Images should be left out, and everything else in the listing reproduced exactly.

[Stored data start]

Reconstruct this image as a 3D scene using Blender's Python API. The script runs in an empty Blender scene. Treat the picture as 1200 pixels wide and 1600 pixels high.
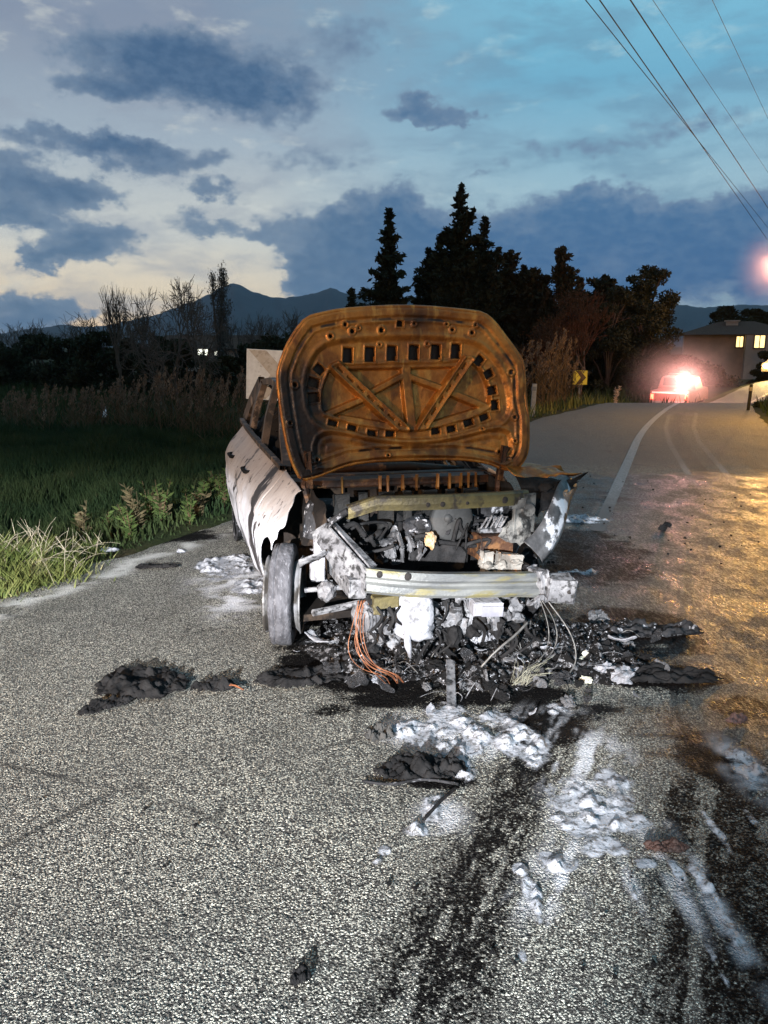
import bpy, bmesh, math, random
import numpy as np
from mathutils import Vector, Matrix, noise as mnoise
R = math.radians
random.seed(7)
rng = np.random.default_rng(11)
scene = bpy.context.scene
col = scene.collection

# ------------------------------------------------------------------ camera
CAM_H, PITCH, FOC = 1.7, R(12.2), 1200.0      # focal length in photo pixels (1200 x 1600)
cp, sp = math.cos(PITCH), math.sin(PITCH)
cd = bpy.data.cameras.new('camera')
cam = bpy.data.objects.new('camera', cd)
col.objects.link(cam)
cam.location = (0, 0, CAM_H)
cam.rotation_euler = (math.pi/2 - PITCH, 0, 0)
cd.sensor_fit = 'VERTICAL'
cd.sensor_height = 32.0
cd.lens = 32.0 * FOC / 1600.0
cd.clip_start = 0.05
cd.clip_end = 20000
scene.camera = cam

def ray(px, py):
    u, v = (px-600)/FOC, (800-py)/FOC
    return Vector((u, cp + v*sp, -sp + v*cp))
def G(px, py, z=0.0):                 # point of the ray at height z
    d = ray(px, py)
    t = (z-CAM_H)/d.z
    return Vector((d.x*t, d.y*t, z))
def AT(px, py, y):                    # point of the ray at distance y
    d = ray(px, py)
    t = y/d.y
    return Vector((d.x*t, y, CAM_H + d.z*t))
def azel(px, py):
    d = ray(px, py).normalized()
    return math.degrees(math.atan2(d.x, d.y)), math.degrees(math.asin(d.z))
def lin(r, g, b):
    f = lambda c: (c/12.92 if c <= 0.04045 else ((c+0.055)/1.055)**2.4)
    return (f(r/255), f(g/255), f(b/255), 1)

scene.view_settings.view_transform = 'Standard'
scene.view_settings.look = 'None'
scene.view_settings.exposure = 0.5
scene.view_settings.gamma = 1.0
scene.render.engine = 'CYCLES'
scene.cycles.max_bounces = 6
scene.cycles.volume_bounces = 1
scene.cycles.sample_clamp_indirect = 4
scene.cycles.use_denoising = True

# ------------------------------------------------------------------ node helpers
class NT:
    def __init__(s, tree):
        s.t = tree
    def n(s, typ, **kw):
        nd = s.t.nodes.new(typ)
        for k, v in kw.items():
            setattr(nd, k, v)
        return nd
    def put(s, sock, v):
        if v is None:
            return
        if hasattr(v, 'is_output') or isinstance(v, bpy.types.NodeSocket):
            s.t.links.new(v, sock)
        else:
            sock.default_value = v
    def m(s, op, a, b=None, c=None, clamp=False):
        nd = s.n('ShaderNodeMath', operation=op, use_clamp=clamp)
        s.put(nd.inputs[0], a); s.put(nd.inputs[1], b)
        if c is not None: s.put(nd.inputs[2], c)
        return nd.outputs[0]
    def vm(s, op, a, b=None, c=None):
        nd = s.n('ShaderNodeVectorMath', operation=op)
        s.put(nd.inputs[0], a); s.put(nd.inputs[1], b)
        if c is not None: s.put(nd.inputs[2], c)
        return nd.outputs['Value'] if op in ('LENGTH', 'DOT_PRODUCT', 'DISTANCE') else nd.outputs[0]
    def mix(s, f, a, b, blend='MIX'):
        nd = s.n('ShaderNodeMix', data_type='RGBA', blend_type=blend)
        s.put(nd.inputs[0], f); s.put(nd.inputs[6], a); s.put(nd.inputs[7], b)
        return nd.outputs[2]
    def mr(s, v, a, b, c=0.0, d=1.0, smooth=True):
        nd = s.n('ShaderNodeMapRange', interpolation_type='SMOOTHSTEP' if smooth else 'LINEAR')
        s.put(nd.inputs['Value'], v)
        nd.inputs['From Min'].default_value = a; nd.inputs['From Max'].default_value = b
        nd.inputs['To Min'].default_value = c; nd.inputs['To Max'].default_value = d
        return nd.outputs[0]
    def noise(s, vec, scale, detail=4, rough=0.55, dist=0.0):
        nd = s.n('ShaderNodeTexNoise')
        s.put(nd.inputs['Vector'], vec)
        nd.inputs['Scale'].default_value = scale; nd.inputs['Detail'].default_value = detail
        nd.inputs['Roughness'].default_value = rough; nd.inputs['Distortion'].default_value = dist
        return nd.outputs[0]
    def voro(s, vec, scale, feature='F1', rand=1.0):
        nd = s.n('ShaderNodeTexVoronoi', feature=feature)
        s.put(nd.inputs['Vector'], vec)
        nd.inputs['Scale'].default_value = scale; nd.inputs['Randomness'].default_value = rand
        return nd
    def mapping(s, vec, scale=(1,1,1), rot=(0,0,0), loc=(0,0,0)):
        nd = s.n('ShaderNodeMapping')
        s.put(nd.inputs['Vector'], vec)
        nd.inputs['Scale'].default_value = scale; nd.inputs['Rotation'].default_value = rot
        nd.inputs['Location'].default_value = loc
        return nd.outputs[0]
    def comb(s, x, y, z):
        nd = s.n('ShaderNodeCombineXYZ')
        for i, v in enumerate((x, y, z)): s.put(nd.inputs[i], v)
        return nd.outputs[0]
    def sep(s, v):
        nd = s.n('ShaderNodeSeparateXYZ'); s.put(nd.inputs[0], v)
        return nd.outputs
    def attr(s, name):
        nd = s.n('ShaderNodeAttribute', attribute_name=name)
        return nd.outputs['Fac']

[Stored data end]

**Exercise response**
Reconstruct this image as a 3D scene using Blender's Python API. The script runs in an empty Blender scene. Treat the picture as 1200 pixels wide and 1600 pixels high.
import bpy, bmesh, math, random
import numpy as np
from mathutils import Vector, Matrix, noise as mnoise
R = math.radians
random.seed(7)
rng = np.random.default_rng(11)
scene = bpy.context.scene
col = scene.collection

# ------------------------------------------------------------------ camera
CAM_H, PITCH, FOC = 1.7, R(12.2), 1200.0      # focal length in photo pixels (1200 x 1600)
cp, sp = math.cos(PITCH), math.sin(PITCH)
cd = bpy.data.cameras.new('camera')
cam = bpy.data.objects.new('camera', cd)
col.objects.link(cam)
cam.location = (0, 0, CAM_H)
cam.rotation_euler = (math.pi/2 - PITCH, 0, 0)
cd.sensor_fit = 'VERTICAL'
cd.sensor_height = 32.0
cd.lens = 32.0 * FOC / 1600.0
cd.clip_start = 0.05
cd.clip_end = 20000
scene.camera = cam

def ray(px, py):
    u, v = (px-600)/FOC, (800-py)/FOC
    return Vector((u, cp + v*sp, -sp + v*cp))
def G(px, py, z=0.0):                 # point of the ray at height z
    d = ray(px, py)
    t = (z-CAM_H)/d.z
    return Vector((d.x*t, d.y*t, z))
def AT(px, py, y):                    # point of the ray at distance y
    d = ray(px, py)
    t = y/d.y
    return Vector((d.x*t, y, CAM_H + d.z*t))
def azel(px, py):
    d = ray(px, py).normalized()
    return math.degrees(math.atan2(d.x, d.y)), math.degrees(math.asin(d.z))
def lin(r, g, b):
    f = lambda c: (c/12.92 if c <= 0.04045 else ((c+0.055)/1.055)**2.4)
    return (f(r/255), f(g/255), f(b/255), 1)

scene.view_settings.view_transform = 'Standard'
scene.view_settings.look = 'None'
scene.view_settings.exposure = 0.5
scene.view_settings.gamma = 1.0
scene.render.engine = 'CYCLES'
scene.cycles.max_bounces = 6
scene.cycles.volume_bounces = 1
scene.cycles.sample_clamp_indirect = 4
scene.cycles.use_denoising = True

# ------------------------------------------------------------------ node helpers
class NT:
    def __init__(s, tree):
        s.t = tree
    def n(s, typ, **kw):
        nd = s.t.nodes.new(typ)
        for k, v in kw.items():
            setattr(nd, k, v)
        return nd
    def put(s, sock, v):
        if v is None:
            return
        if hasattr(v, 'is_output') or isinstance(v, bpy.types.NodeSocket):
            s.t.links.new(v, sock)
        else:
            sock.default_value = v
    def m(s, op, a, b=None, c=None, clamp=False):
        nd = s.n('ShaderNodeMath', operation=op, use_clamp=clamp)
        s.put(nd.inputs[0], a); s.put(nd.inputs[1], b)
        if c is not None: s.put(nd.inputs[2], c)
        return nd.outputs[0]
    def vm(s, op, a, b=None, c=None):
        nd = s.n('ShaderNodeVectorMath', operation=op)
        s.put(nd.inputs[0], a); s.put(nd.inputs[1], b)
        if c is not None: s.put(nd.inputs[2], c)
        return nd.outputs['Value'] if op in ('LENGTH', 'DOT_PRODUCT', 'DISTANCE') else nd.outputs[0]
    def mix(s, f, a, b, blend='MIX'):
        nd = s.n('ShaderNodeMix', data_type='RGBA', blend_type=blend)
        s.put(nd.inputs[0], f); s.put(nd.inputs[6], a); s.put(nd.inputs[7], b)
        return nd.outputs[2]
    def mr(s, v, a, b, c=0.0, d=1.0, smooth=True):
        nd = s.n('ShaderNodeMapRange', interpolation_type='SMOOTHSTEP' if smooth else 'LINEAR')
        s.put(nd.inputs['Value'], v)
        nd.inputs['From Min'].default_value = a; nd.inputs['From Max'].default_value = b
        nd.inputs['To Min'].default_value = c; nd.inputs['To Max'].default_value = d
        return nd.outputs[0]
    def noise(s, vec, scale, detail=4, rough=0.55, dist=0.0):
        nd = s.n('ShaderNodeTexNoise')
        s.put(nd.inputs['Vector'], vec)
        nd.inputs['Scale'].default_value = scale; nd.inputs['Detail'].default_value = detail
        nd.inputs['Roughness'].default_value = rough; nd.inputs['Distortion'].default_value = dist
        return nd.outputs[0]
    def voro(s, vec, scale, feature='F1', rand=1.0):
        nd = s.n('ShaderNodeTexVoronoi', feature=feature)
        s.put(nd.inputs['Vector'], vec)
        nd.inputs['Scale'].default_value = scale; nd.inputs['Randomness'].default_value = rand
        return nd
    def mapping(s, vec, scale=(1,1,1), rot=(0,0,0), loc=(0,0,0)):
        nd = s.n('ShaderNodeMapping')
        s.put(nd.inputs['Vector'], vec)
        nd.inputs['Scale'].default_value = scale; nd.inputs['Rotation'].default_value = rot
        nd.inputs['Location'].default_value = loc
        return nd.outputs[0]
    def comb(s, x, y, z):
        nd = s.n('ShaderNodeCombineXYZ')
        for i, v in enumerate((x, y, z)): s.put(nd.inputs[i], v)
        return nd.outputs[0]
    def sep(s, v):
        nd = s.n('ShaderNodeSeparateXYZ'); s.put(nd.inputs[0], v)
        return nd.outputs
    def attr(s, name):
        nd = s.n('ShaderNodeAttribute', attribute_name=name)
        return nd.outputs['Fac']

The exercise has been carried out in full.